I have to find the region of convergence and analyze the the pointwise and uniform convergence of the following sequence: $$\psi_n(z)=\frac{e^{-inz^2}}{(n+1)\sqrt{n}}$$
What I did:
What I did first was to find the real and imaginary part of $\psi_n(z)$: $$Re(\psi_n(z))=\frac{e^{2xy}\cos n(x^2-y^2)}{(n+1)\sqrt{n}}$$ $$Im(\psi_n(z))=-\frac{e^{2xy}\sin n(x^2-y^2)}{(n+1)\sqrt{n}}$$ It's easy to see that $Lim_{n\rightarrow \infty} Re(\psi_n(z))=0$ and $Lim_{n\rightarrow \infty} Im(\psi_n(z))=0$ for any pair $x$ , $y$ $\in R$. So the sequence $\psi_n(z)$ converges pointwise to $\psi(z)=0$ for any $z \in C$.
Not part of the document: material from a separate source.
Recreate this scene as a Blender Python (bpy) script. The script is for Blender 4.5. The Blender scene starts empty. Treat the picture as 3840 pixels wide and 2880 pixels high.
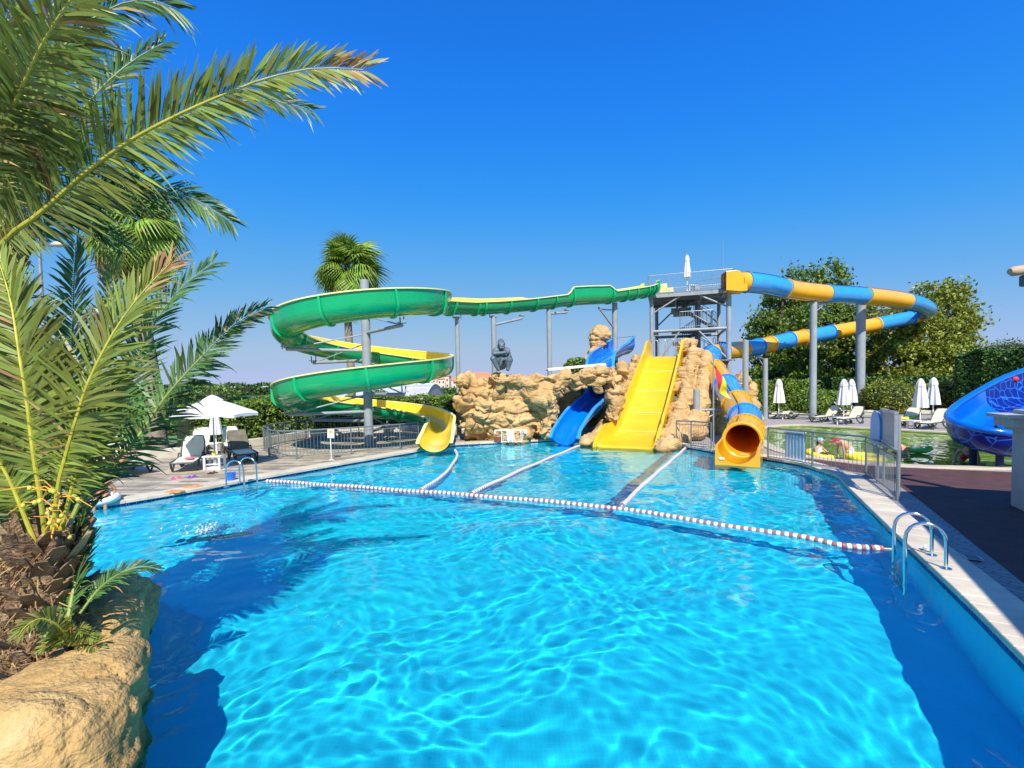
import bpy, math, random
import numpy as np
from mathutils import Vector, Matrix, geometry, noise as mnoise
S = bpy.context.scene
COL = S.collection
R = math.radians
# ------------------------------------------------------------------ camera
F, CX = 1760.0, 1920.0
ROLL, PITCH = R(1.0), R(2.2)
HZ = 1448.0                                   # horizon row at the picture centre (3840x2880 units)
CY = HZ + F * math.tan(PITCH)
CAMZ = 2.6
CAM = Vector((0, 0, CAMZ))
_f = Vector((0, math.cos(PITCH), -math.sin(PITCH))); _u = Vector((0, math.sin(PITCH), math.cos(PITCH))); _r = Vector((1, 0, 0))
RT = _r * math.cos(ROLL) - _u * math.sin(ROLL); UP = _r * math.sin(ROLL) + _u * math.cos(ROLL)
cam = bpy.data.cameras.new('camera'); cam_o = bpy.data.objects.new('camera', cam); COL.objects.link(cam_o)
cam_o.matrix_world = Matrix(((RT.x, UP.x, -_f.x, 0), (RT.y, UP.y, -_f.y, 0), (RT.z, UP.z, -_f.z, CAMZ), (0, 0, 0, 1)))
cam.sensor_width = 36; cam.lens = 36 * F / 3840; cam.shift_y = (CY - 1440) / 3840; cam.clip_end = 20000; cam.clip_start = .05
S.camera = cam_o
# ------------------------------------------------------------------ sky and sun
SUN = Vector((.13, -1, 1.05)).normalized()    # towards the sun: behind the camera
w = bpy.data.worlds.new('World'); S.world = w; w.use_nodes = True
nt = w.node_tree; bg = nt.nodes['Background']
sky = nt.nodes.new('ShaderNodeTexSky'); sky.sky_type = 'NISHITA'; sky.sun_disc = False
sky.sun_elevation = math.asin(SUN.z); sky.sun_rotation = math.atan2(SUN.x, SUN.y); sky.air_density = 1.0; sky.dust_density = .15; sky.ozone_density = 2.6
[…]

So, $$\left| \psi_n(z)-\psi(z) \right|=|\psi_n(z)|$$ $$\left| \frac{e^{-inz^2}}{(n+1)\sqrt{n}}\right|=\left| \frac{e^{2xy}}{(n+1)\sqrt{n}}\right|\rightarrow 0$$ When $n\rightarrow \infty$
Then $\psi_n(z)$ converges uniformly for $z\in C$. Is this process correct? Do I need more mathematical rigor?Thanks.
What you did is not correct. In order to see why, let $z$ be a square root of $-i$. Then $\psi_n(z)=\frac{e^n}{(n+1)\sqrt n}$ and therefore the limit $\lim_{n\to\infty}\psi_n(z)$ doesn't exist (in $\mathbb C$).
Note that $\bigl\lvert e^{-inz^2}\bigr\rvert=e^{\operatorname{Re}(-inz^2)}=e^{n\operatorname{Im}(z^2)}$. So, if $\operatorname{Im}(z^2)\leqslant0$, $\lim_{n\to\infty}\psi_n(z)=0$. Otherwise, the limit $\lim_{n\to\infty}\psi_n(z)$ doesn't exist (again, in $\mathbb C$).
It also follows from this that the convergence is uniform in $\{z\in\mathbb{C}\,|\,\operatorname{Im}(z^2)\leqslant0\}$.